• _Problem description_: Begin with the line that contains "The Blender Python", end with the line that contains "w_), 'stair_brace', mt)", and extract exactly that stretch of lines.

• _Stored data_:
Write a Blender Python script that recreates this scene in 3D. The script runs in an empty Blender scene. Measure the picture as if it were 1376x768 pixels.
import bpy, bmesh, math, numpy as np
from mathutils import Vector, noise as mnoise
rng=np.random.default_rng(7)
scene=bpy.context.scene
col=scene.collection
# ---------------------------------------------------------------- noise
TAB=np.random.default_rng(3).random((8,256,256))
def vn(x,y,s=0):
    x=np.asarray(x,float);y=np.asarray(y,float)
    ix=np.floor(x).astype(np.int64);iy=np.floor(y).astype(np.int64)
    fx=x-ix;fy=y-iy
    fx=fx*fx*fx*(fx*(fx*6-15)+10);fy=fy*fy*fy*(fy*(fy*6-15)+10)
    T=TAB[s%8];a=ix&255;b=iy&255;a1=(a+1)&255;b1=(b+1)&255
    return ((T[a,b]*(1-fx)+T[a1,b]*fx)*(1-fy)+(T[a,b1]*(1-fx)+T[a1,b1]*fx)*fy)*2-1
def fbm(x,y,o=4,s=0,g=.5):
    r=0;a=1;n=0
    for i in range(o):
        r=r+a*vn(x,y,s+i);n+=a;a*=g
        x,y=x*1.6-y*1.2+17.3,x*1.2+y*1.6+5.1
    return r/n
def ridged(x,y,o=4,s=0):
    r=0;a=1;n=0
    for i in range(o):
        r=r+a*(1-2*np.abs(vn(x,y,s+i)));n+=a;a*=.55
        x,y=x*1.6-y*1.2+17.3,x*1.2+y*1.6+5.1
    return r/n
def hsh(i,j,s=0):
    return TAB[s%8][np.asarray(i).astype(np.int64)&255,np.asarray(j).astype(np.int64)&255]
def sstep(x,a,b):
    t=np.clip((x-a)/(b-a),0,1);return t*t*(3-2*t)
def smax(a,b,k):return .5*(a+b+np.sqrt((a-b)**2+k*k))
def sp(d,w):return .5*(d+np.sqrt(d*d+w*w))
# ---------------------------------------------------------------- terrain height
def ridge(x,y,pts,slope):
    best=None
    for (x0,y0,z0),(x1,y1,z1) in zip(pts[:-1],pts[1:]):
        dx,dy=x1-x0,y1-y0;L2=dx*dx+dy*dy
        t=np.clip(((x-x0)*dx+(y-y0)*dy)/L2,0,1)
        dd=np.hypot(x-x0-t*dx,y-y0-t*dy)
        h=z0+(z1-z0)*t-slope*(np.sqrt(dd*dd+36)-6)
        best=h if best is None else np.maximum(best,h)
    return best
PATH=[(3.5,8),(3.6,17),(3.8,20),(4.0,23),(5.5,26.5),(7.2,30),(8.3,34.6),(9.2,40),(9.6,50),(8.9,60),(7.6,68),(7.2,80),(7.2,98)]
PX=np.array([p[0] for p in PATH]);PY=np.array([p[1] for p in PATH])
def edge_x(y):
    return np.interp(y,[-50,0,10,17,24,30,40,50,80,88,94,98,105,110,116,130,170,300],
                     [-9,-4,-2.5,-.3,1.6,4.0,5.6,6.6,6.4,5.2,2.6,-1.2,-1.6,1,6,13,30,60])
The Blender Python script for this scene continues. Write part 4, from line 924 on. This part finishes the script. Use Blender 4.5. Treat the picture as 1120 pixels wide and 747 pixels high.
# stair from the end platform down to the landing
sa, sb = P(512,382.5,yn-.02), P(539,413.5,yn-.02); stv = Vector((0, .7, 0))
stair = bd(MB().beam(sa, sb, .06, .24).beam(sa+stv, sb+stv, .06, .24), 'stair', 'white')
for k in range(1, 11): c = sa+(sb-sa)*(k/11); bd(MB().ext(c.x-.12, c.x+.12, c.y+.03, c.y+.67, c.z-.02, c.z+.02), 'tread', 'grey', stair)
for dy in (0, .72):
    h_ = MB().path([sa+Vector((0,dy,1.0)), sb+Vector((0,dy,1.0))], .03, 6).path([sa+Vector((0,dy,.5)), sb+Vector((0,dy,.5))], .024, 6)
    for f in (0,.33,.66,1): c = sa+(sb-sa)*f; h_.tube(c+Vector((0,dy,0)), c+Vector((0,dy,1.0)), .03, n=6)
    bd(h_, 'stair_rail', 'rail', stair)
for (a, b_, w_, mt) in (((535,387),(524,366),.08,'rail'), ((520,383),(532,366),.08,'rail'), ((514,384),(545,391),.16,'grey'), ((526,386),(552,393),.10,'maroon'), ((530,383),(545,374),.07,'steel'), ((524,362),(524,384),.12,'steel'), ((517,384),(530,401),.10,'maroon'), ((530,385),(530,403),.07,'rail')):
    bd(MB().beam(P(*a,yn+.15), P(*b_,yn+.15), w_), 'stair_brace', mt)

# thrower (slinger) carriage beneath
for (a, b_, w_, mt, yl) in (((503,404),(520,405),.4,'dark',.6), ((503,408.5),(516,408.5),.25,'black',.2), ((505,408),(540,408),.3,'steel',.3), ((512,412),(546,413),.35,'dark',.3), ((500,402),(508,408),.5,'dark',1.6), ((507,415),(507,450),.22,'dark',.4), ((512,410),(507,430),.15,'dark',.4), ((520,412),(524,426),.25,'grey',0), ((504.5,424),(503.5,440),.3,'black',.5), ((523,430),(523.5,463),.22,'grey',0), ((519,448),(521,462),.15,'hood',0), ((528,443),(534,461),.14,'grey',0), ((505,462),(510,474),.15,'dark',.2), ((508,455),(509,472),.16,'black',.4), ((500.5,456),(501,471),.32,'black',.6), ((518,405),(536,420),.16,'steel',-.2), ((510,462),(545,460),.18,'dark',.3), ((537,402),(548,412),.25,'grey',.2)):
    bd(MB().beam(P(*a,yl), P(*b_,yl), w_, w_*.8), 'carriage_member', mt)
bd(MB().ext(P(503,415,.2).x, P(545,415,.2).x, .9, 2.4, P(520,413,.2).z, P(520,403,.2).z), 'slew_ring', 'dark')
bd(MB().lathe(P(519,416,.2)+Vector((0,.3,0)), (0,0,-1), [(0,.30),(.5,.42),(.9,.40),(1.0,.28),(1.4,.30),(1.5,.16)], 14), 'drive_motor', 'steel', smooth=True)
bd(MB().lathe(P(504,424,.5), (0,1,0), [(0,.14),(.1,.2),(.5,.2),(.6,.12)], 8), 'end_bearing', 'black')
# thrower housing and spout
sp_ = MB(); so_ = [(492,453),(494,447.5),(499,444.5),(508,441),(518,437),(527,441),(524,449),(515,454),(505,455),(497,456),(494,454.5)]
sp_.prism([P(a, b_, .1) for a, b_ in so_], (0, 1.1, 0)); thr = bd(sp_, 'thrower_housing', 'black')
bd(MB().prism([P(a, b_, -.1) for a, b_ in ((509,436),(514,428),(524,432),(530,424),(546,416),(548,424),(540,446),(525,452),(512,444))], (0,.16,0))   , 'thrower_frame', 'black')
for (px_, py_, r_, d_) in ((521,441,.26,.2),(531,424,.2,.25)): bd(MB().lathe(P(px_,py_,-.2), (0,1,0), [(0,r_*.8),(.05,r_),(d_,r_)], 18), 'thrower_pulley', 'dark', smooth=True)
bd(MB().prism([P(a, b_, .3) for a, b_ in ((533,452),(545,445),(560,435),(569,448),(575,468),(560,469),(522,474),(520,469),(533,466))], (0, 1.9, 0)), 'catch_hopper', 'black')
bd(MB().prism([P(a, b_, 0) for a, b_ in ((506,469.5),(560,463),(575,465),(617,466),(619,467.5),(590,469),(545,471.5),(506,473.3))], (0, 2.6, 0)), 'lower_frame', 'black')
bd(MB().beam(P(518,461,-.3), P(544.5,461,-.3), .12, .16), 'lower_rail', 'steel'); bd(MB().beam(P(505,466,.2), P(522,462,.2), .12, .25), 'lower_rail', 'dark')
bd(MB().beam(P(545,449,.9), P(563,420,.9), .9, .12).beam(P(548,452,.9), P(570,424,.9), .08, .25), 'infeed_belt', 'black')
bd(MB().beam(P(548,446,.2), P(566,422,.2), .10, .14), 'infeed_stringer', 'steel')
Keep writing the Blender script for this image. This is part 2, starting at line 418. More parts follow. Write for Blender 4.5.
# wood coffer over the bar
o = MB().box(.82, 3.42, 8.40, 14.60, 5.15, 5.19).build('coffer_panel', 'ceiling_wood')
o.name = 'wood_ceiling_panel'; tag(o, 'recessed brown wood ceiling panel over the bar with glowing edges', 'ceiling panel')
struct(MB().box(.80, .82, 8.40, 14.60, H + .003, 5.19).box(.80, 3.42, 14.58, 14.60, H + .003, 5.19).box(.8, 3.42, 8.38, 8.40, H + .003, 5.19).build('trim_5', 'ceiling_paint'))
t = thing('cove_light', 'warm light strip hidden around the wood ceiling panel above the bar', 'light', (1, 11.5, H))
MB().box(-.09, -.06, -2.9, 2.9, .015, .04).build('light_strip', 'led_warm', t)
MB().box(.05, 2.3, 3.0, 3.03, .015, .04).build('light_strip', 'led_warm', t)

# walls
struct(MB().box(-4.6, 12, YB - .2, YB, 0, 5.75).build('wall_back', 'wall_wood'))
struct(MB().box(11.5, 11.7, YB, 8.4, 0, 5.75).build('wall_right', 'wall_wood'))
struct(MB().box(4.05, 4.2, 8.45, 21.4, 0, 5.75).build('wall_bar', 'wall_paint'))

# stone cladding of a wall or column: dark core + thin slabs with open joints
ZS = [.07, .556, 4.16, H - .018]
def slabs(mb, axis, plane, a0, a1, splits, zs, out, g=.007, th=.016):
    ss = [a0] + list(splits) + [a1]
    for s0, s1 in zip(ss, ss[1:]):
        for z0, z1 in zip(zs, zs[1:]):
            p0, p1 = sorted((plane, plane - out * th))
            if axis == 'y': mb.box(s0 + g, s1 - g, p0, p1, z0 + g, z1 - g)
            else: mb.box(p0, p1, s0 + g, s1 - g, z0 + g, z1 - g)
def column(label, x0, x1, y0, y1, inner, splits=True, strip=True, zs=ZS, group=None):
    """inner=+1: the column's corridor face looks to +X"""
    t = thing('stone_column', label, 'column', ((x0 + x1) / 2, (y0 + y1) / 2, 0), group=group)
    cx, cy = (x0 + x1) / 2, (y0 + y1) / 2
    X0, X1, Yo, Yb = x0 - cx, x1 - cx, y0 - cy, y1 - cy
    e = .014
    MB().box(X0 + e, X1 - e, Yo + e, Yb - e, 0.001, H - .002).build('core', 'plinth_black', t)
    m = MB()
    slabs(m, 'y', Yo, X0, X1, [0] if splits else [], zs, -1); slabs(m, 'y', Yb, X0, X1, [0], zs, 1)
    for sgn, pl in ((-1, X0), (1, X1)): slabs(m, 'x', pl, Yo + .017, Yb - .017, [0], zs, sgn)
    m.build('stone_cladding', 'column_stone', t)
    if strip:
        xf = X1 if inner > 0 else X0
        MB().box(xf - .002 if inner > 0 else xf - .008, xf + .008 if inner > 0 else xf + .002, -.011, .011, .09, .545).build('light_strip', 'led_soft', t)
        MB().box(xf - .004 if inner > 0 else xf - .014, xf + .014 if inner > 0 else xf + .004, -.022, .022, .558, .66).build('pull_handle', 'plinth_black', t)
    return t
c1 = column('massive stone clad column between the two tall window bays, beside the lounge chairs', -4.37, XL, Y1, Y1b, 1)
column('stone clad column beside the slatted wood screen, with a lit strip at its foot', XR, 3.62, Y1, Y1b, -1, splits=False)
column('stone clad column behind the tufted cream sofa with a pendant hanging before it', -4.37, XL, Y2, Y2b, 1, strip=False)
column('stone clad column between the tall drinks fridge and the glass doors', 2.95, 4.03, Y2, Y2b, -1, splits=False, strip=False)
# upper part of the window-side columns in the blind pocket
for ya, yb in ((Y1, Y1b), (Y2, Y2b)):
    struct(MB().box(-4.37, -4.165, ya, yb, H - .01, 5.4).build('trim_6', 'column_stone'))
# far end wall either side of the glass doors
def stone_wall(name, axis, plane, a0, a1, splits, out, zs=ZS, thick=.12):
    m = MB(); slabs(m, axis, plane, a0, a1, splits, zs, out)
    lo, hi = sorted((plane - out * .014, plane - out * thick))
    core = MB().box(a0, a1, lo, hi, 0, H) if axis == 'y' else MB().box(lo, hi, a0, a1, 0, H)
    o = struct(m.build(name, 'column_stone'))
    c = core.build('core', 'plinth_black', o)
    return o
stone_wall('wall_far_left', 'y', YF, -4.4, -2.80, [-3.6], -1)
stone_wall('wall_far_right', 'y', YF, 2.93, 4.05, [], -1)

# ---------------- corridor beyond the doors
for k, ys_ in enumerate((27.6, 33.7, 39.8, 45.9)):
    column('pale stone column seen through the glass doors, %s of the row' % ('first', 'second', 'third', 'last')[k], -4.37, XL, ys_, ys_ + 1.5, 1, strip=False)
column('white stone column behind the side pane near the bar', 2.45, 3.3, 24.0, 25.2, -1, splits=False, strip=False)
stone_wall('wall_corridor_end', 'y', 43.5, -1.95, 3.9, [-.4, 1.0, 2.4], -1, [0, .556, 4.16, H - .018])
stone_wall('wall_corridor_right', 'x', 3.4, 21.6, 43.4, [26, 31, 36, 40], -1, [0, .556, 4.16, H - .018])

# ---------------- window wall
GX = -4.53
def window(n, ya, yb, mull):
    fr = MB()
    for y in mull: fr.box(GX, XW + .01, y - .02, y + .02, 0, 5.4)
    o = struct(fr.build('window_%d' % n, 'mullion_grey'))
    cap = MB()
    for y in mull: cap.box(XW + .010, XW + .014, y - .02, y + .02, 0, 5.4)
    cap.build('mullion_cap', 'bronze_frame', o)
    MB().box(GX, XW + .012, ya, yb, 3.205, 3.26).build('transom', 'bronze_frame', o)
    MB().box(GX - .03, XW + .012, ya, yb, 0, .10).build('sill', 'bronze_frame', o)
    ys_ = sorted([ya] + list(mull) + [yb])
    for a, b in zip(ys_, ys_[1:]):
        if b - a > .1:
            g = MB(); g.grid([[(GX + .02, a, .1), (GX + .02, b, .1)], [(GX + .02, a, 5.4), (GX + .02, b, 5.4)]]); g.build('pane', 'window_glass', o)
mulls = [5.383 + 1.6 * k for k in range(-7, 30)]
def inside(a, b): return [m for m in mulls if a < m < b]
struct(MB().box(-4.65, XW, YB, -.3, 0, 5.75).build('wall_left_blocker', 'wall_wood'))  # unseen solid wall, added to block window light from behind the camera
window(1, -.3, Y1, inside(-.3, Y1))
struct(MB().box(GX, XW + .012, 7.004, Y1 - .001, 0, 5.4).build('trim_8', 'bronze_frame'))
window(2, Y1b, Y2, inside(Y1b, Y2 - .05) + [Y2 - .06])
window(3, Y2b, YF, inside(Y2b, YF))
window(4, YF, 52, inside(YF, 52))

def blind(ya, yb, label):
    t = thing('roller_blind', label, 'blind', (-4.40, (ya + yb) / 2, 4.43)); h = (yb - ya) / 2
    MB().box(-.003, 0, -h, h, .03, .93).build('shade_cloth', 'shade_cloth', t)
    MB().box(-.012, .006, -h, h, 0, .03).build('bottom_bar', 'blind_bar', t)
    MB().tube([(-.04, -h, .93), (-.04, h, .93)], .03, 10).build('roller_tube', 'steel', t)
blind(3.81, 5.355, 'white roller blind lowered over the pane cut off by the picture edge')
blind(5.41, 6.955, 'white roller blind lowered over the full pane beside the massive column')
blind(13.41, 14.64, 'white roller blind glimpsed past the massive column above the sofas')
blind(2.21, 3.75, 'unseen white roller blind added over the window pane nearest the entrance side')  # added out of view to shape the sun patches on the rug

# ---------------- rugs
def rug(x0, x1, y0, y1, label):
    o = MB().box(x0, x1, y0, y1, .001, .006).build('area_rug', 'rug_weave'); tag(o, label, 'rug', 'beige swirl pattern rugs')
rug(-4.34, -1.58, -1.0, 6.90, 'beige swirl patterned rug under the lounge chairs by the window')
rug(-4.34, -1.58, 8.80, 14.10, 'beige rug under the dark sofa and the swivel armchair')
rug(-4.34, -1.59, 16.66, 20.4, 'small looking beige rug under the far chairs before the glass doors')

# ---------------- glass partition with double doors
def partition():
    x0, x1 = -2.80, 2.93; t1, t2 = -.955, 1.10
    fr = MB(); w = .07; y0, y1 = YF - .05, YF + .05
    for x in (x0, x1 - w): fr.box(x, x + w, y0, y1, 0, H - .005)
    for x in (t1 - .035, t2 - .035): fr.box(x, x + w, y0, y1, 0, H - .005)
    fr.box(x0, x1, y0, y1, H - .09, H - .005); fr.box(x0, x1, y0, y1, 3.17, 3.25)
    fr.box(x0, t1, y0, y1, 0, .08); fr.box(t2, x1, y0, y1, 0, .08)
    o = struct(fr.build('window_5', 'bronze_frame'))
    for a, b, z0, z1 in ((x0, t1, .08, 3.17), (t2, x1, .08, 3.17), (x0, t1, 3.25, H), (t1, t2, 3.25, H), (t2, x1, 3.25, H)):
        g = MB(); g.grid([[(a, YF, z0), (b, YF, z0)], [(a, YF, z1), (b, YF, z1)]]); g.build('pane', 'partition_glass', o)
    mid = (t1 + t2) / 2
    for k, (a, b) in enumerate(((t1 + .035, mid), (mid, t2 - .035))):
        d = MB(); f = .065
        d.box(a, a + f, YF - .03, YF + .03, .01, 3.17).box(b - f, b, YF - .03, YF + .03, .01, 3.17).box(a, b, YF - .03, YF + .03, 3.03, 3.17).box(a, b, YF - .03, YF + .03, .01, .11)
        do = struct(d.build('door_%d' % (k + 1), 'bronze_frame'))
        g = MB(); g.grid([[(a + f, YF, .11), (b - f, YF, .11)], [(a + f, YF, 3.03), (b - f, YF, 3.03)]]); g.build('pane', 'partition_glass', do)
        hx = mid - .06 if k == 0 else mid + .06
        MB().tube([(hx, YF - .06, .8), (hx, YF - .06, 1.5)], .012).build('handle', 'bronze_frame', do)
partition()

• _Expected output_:
The Blender Python script for this scene continues. Write part 4, from line 924 on. This part finishes the script. Use Blender 4.5. Treat the picture as 1120 pixels wide and 747 pixels high.
# stair from the end platform down to the landing
sa, sb = P(512,382.5,yn-.02), P(539,413.5,yn-.02); stv = Vector((0, .7, 0))
stair = bd(MB().beam(sa, sb, .06, .24).beam(sa+stv, sb+stv, .06, .24), 'stair', 'white')
for k in range(1, 11): c = sa+(sb-sa)*(k/11); bd(MB().ext(c.x-.12, c.x+.12, c.y+.03, c.y+.67, c.z-.02, c.z+.02), 'tread', 'grey', stair)
for dy in (0, .72):
    h_ = MB().path([sa+Vector((0,dy,1.0)), sb+Vector((0,dy,1.0))], .03, 6).path([sa+Vector((0,dy,.5)), sb+Vector((0,dy,.5))], .024, 6)
    for f in (0,.33,.66,1): c = sa+(sb-sa)*f; h_.tube(c+Vector((0,dy,0)), c+Vector((0,dy,1.0)), .03, n=6)
    bd(h_, 'stair_rail', 'rail', stair)
for (a, b_, w_, mt) in (((535,387),(524,366),.08,'rail'), ((520,383),(532,366),.08,'rail'), ((514,384),(545,391),.16,'grey'), ((526,386),(552,393),.10,'maroon'), ((530,383),(545,374),.07,'steel'), ((524,362),(524,384),.12,'steel'), ((517,384),(530,401),.10,'maroon'), ((530,385),(530,403),.07,'rail')):
    bd(MB().beam(P(*a,yn+.15), P(*b_,yn+.15), w_), 'stair_brace', mt)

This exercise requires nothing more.